The above is a line that Warren Oates as Benny delivers after one of the villains in suits calls him a loser. It's one of many dialogic gems in this volatile film, which vies with Straw Dogs as Sam Peckinpah's greatest movie of the 1970s. The title is so in your face that you expect a non-stop bloodbath but Peckinpah's after something else here, something that few directors or audiences have had the backbone to deal with. He takes a main character who looks, acts, and dresses like a loser in so many ways, and makes him human, vulnerable, tragic, and somehow moral in a world full of ruthless men corrupted by their almost absolute power. You know from the start that the movie won't end prettily, yet with Peckinpah at the helm, Oates in the male lead and the ravishing Isela Vega his doomed companion, a host of great character actors sinking their teeth into the rotting meat of their roles, and a vision of Mexico conveyed in stark but lyrical images, you have to take the ride with Benny all the way to the bitter end. In quantity of killings, this is not very violent as Peckinpah films go, certainly not close to The Wild Bunch, Pat Garrett, or Cross of Iron. But the mood is so somber and bleak that it will test the strongest viewer threshold. There is also the trademark sly Peckinpah humor throughout, whistling through the graveyard with a bottle of tequila in one hand and a gun in the other. Some will call this misogynistic--yes, it depicts hate toward women but it doesn't endorse it. What Peckinpah is after is a wholesale condemnation of the human race, except for those few, like Benny, who recognize the farce for what it is and live and die with their choices, taking as many of the S.O.B.'s with them as they can, on their way down. A masterpiece.
Mercy!
Bring the Head of Alfredo Garcia is a rough film. It wasn't for the faint hearted back in '74 and it stil isn't. So many people got killed that I lost count. It depicts a brutal, filthy world and doesn't have an uplifting golly gee ending. I loved it. Warren Oates gave his finest performance as Benny, an American small timer who has one last chance to make it big. Benny is so cool he never takes off his shades even in bed. He doesn't hesitate to kill the bad yet his personal code won't allow him to harm the innocent.
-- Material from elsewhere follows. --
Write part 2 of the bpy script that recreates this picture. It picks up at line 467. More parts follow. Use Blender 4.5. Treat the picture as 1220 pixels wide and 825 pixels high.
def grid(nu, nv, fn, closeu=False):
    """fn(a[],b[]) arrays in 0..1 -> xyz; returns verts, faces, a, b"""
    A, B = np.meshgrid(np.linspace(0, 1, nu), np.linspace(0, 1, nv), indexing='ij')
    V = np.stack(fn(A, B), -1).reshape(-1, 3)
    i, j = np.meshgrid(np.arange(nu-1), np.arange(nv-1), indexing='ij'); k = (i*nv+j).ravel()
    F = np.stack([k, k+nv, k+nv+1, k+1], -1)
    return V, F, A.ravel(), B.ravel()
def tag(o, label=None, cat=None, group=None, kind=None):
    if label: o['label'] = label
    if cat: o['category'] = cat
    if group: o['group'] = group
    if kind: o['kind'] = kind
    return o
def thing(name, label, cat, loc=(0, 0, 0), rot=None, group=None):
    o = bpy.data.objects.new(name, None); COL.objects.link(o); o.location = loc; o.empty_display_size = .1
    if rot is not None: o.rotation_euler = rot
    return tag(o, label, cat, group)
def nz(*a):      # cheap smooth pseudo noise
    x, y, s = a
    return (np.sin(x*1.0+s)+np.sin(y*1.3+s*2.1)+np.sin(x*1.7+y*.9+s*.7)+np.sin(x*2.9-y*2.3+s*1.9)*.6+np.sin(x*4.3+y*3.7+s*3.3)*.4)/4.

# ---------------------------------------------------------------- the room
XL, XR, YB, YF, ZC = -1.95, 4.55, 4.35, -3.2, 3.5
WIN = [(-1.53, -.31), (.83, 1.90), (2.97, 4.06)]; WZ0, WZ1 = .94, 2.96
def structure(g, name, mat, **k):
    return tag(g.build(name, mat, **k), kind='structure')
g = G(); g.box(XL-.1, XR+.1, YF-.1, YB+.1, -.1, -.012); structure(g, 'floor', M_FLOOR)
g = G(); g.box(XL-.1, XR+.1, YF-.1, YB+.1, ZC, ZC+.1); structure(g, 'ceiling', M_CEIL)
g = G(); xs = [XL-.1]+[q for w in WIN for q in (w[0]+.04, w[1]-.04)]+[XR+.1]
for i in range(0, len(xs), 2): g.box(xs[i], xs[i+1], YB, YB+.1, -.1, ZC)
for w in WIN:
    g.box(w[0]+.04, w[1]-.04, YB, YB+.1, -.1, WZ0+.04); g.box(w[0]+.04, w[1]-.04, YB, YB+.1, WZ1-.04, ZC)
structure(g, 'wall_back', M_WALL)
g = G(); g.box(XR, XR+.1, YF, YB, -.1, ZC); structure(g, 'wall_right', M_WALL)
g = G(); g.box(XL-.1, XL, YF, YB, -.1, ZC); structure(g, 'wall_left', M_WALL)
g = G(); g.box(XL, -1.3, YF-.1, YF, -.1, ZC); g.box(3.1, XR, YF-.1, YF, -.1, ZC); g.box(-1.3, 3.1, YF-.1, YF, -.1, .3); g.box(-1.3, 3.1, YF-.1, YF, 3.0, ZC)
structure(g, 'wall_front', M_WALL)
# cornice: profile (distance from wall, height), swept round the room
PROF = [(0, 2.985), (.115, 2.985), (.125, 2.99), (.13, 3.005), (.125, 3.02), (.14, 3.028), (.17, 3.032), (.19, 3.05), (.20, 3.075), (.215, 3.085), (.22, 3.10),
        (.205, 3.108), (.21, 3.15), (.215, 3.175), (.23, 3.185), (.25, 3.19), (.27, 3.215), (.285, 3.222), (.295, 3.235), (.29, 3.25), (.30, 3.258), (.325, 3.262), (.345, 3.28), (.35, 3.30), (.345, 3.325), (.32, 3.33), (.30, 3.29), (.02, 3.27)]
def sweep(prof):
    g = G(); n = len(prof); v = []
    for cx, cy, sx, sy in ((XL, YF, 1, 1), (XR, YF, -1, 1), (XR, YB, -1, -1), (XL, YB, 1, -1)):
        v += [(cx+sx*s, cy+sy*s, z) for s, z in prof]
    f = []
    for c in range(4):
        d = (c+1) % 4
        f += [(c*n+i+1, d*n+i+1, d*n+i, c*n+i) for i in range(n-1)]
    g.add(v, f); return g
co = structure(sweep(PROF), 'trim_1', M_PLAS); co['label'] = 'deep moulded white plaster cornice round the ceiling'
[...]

The actress who plays his girlfriend is perfect. She's attractive but in a beat up been-around-the-block-too-many-times way. She spends a lot of time nude or semi nude in this movie but it's not cheap. She's a semi retired prostitute afterall. She ought to be a throw away character but she isn't. She's Benny's heart and although he doesn't know it, she, not dead Alfredo Garcia, is his last chance.
Yes, this is an ugly film but it's incredible. Put the kids to bed early, buy the video and sit back to watch a movie that still shocks and dazzles.
A violent love story, in which money is not enough.
Greasey repulsive loser Warren Oates is in love with a whore. As a matter of fact that is the only thing he has going for him. But he believes he also needs money to make him happy. By chasing after the money, his loved one dies. And as he continues to persue the money he finds that no amount of money will now take her place.